**Work instructions**: Reproduce the full listing below unchanged, apart from the pictures.

**Information supplied**:
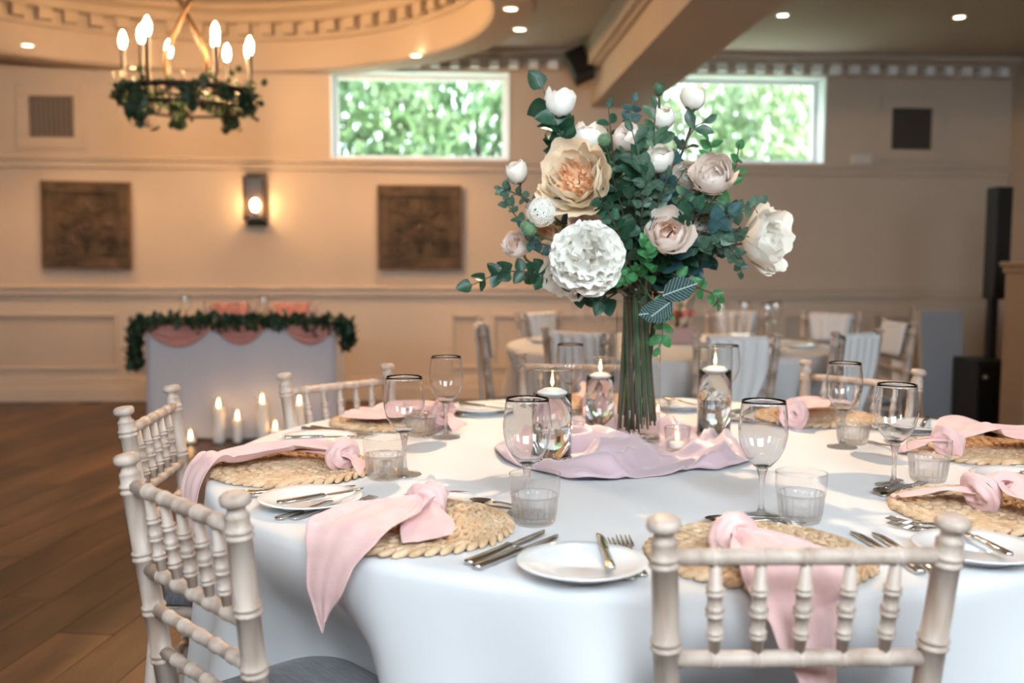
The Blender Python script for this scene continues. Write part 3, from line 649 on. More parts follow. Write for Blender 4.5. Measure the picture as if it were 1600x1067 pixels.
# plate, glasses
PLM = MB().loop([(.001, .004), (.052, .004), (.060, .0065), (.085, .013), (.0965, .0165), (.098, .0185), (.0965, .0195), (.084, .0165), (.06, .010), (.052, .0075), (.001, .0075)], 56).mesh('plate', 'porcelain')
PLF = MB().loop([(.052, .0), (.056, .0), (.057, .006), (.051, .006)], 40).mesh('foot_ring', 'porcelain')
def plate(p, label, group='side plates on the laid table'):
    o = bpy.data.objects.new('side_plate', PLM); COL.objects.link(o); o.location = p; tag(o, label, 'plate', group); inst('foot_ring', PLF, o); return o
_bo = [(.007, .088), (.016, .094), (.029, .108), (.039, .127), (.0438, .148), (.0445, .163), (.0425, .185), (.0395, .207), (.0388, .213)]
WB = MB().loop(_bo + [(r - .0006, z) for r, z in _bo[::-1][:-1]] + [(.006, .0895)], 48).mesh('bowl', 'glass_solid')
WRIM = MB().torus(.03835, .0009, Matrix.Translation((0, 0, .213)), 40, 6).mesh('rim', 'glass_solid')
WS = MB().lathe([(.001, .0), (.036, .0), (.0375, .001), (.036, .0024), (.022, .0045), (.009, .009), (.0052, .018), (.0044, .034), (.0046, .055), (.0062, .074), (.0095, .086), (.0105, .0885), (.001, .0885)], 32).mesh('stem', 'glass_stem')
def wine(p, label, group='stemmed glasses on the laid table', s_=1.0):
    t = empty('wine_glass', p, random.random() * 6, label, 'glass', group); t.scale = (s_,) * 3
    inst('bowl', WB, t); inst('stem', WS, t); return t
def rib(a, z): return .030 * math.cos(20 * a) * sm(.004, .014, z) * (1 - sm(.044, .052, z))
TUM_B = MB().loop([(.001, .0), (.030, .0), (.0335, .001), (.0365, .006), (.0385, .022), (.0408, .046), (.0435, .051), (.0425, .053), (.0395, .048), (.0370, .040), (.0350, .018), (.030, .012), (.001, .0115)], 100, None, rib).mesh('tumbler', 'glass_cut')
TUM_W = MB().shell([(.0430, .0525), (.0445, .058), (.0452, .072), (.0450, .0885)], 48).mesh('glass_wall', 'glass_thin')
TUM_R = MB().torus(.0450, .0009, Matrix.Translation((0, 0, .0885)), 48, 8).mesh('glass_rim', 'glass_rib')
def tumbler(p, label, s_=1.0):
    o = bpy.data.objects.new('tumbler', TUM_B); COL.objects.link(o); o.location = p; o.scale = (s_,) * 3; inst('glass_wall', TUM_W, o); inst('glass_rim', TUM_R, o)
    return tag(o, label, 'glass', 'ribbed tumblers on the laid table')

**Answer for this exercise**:
The Blender Python script for this scene continues. Write part 3, from line 649 on. More parts follow. Write for Blender 4.5. Measure the picture as if it were 1600x1067 pixels.
# plate, glasses
PLM = MB().loop([(.001, .004), (.052, .004), (.060, .0065), (.085, .013), (.0965, .0165), (.098, .0185), (.0965, .0195), (.084, .0165), (.06, .010), (.052, .0075), (.001, .0075)], 56).mesh('plate', 'porcelain')
PLF = MB().loop([(.052, .0), (.056, .0), (.057, .006), (.051, .006)], 40).mesh('foot_ring', 'porcelain')
def plate(p, label, group='side plates on the laid table'):
    o = bpy.data.objects.new('side_plate', PLM); COL.objects.link(o); o.location = p; tag(o, label, 'plate', group); inst('foot_ring', PLF, o); return o
_bo = [(.007, .088), (.016, .094), (.029, .108), (.039, .127), (.0438, .148), (.0445, .163), (.0425, .185), (.0395, .207), (.0388, .213)]
WB = MB().loop(_bo + [(r - .0006, z) for r, z in _bo[::-1][:-1]] + [(.006, .0895)], 48).mesh('bowl', 'glass_solid')
WRIM = MB().torus(.03835, .0009, Matrix.Translation((0, 0, .213)), 40, 6).mesh('rim', 'glass_solid')
WS = MB().lathe([(.001, .0), (.036, .0), (.0375, .001), (.036, .0024), (.022, .0045), (.009, .009), (.0052, .018), (.0044, .034), (.0046, .055), (.0062, .074), (.0095, .086), (.0105, .0885), (.001, .0885)], 32).mesh('stem', 'glass_stem')
def wine(p, label, group='stemmed glasses on the laid table', s_=1.0):
    t = empty('wine_glass', p, random.random() * 6, label, 'glass', group); t.scale = (s_,) * 3
    inst('bowl', WB, t); inst('stem', WS, t); return t
def rib(a, z): return .030 * math.cos(20 * a) * sm(.004, .014, z) * (1 - sm(.044, .052, z))
TUM_B = MB().loop([(.001, .0), (.030, .0), (.0335, .001), (.0365, .006), (.0385, .022), (.0408, .046), (.0435, .051), (.0425, .053), (.0395, .048), (.0370, .040), (.0350, .018), (.030, .012), (.001, .0115)], 100, None, rib).mesh('tumbler', 'glass_cut')
TUM_W = MB().shell([(.0430, .0525), (.0445, .058), (.0452, .072), (.0450, .0885)], 48).mesh('glass_wall', 'glass_thin')
TUM_R = MB().torus(.0450, .0009, Matrix.Translation((0, 0, .0885)), 48, 8).mesh('glass_rim', 'glass_rib')
def tumbler(p, label, s_=1.0):
    o = bpy.data.objects.new('tumbler', TUM_B); COL.objects.link(o); o.location = p; o.scale = (s_,) * 3; inst('glass_wall', TUM_W, o); inst('glass_rim', TUM_R, o)
    return tag(o, label, 'glass', 'ribbed tumblers on the laid table')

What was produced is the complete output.